=== Written task ===
Reproduce, please, only the lines from the first line below to the line containing "for o in list(bpy.data.objects): bpy.data.objects.remove(o)", inclusive.

=== Provided material ===
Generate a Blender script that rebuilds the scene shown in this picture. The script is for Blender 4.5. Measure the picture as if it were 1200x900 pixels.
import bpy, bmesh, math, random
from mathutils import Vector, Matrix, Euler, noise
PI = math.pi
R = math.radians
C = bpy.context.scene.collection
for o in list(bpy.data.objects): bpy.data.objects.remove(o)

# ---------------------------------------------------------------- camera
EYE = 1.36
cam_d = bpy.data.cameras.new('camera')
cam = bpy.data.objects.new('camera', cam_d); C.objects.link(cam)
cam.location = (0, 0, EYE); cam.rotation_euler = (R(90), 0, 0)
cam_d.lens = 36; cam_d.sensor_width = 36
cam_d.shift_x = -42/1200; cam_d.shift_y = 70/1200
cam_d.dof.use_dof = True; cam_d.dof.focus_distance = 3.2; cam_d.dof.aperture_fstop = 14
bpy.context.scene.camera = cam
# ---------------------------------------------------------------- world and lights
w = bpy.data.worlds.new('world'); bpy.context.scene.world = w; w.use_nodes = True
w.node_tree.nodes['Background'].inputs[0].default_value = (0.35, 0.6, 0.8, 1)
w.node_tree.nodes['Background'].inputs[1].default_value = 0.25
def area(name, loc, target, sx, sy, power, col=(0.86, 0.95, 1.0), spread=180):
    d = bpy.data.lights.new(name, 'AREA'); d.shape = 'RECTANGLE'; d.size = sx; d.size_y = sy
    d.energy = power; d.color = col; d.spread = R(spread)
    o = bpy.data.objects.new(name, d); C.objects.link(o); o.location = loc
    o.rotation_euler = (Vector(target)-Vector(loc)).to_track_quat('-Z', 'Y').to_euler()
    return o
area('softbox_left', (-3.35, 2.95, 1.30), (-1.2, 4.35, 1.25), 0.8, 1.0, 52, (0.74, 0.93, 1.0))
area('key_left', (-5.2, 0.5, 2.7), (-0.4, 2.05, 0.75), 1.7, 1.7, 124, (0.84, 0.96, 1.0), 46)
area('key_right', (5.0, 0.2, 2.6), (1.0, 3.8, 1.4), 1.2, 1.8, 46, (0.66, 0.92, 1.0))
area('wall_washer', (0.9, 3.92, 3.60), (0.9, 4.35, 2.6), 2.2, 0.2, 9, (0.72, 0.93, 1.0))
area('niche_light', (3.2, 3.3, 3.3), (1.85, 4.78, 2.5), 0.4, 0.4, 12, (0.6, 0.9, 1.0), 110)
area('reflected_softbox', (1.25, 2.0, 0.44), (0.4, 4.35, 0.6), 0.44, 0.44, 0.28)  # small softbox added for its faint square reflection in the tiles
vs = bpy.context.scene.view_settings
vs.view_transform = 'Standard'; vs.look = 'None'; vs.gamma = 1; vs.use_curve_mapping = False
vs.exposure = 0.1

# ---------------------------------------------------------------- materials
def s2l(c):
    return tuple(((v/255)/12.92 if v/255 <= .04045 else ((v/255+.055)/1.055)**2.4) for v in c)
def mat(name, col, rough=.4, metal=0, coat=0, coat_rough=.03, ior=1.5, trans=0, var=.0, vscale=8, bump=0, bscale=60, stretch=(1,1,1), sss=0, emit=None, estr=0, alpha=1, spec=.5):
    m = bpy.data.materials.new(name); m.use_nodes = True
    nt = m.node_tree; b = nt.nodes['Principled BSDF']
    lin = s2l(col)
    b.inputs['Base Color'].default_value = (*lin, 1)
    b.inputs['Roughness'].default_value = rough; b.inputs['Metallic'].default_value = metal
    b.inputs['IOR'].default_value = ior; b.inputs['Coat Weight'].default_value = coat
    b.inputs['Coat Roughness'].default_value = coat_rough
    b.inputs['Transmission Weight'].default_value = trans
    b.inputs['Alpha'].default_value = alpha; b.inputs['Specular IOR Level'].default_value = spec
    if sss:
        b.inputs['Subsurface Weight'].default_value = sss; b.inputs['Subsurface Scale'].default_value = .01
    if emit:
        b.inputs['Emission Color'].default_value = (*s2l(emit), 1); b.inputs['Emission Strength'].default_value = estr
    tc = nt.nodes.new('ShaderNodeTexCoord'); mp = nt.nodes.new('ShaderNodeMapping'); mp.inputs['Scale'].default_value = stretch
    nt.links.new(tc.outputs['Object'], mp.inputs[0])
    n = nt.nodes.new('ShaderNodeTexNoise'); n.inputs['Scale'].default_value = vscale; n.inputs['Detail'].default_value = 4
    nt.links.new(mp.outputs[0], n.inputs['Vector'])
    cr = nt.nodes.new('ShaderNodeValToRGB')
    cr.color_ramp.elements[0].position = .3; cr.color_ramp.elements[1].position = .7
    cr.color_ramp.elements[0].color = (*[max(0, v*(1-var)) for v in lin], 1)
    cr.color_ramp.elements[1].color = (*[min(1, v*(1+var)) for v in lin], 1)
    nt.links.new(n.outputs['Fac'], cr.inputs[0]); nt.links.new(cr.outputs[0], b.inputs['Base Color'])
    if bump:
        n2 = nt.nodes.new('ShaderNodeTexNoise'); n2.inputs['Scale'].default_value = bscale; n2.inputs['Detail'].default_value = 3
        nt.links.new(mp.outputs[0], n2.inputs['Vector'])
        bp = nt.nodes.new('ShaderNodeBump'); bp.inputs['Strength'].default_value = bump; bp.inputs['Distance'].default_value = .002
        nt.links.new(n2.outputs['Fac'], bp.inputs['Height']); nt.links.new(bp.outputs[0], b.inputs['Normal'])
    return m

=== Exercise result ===
Generate a Blender script that rebuilds the scene shown in this picture. The script is for Blender 4.5. Measure the picture as if it were 1200x900 pixels.
import bpy, bmesh, math, random
from mathutils import Vector, Matrix, Euler, noise
PI = math.pi
R = math.radians
C = bpy.context.scene.collection
for o in list(bpy.data.objects): bpy.data.objects.remove(o)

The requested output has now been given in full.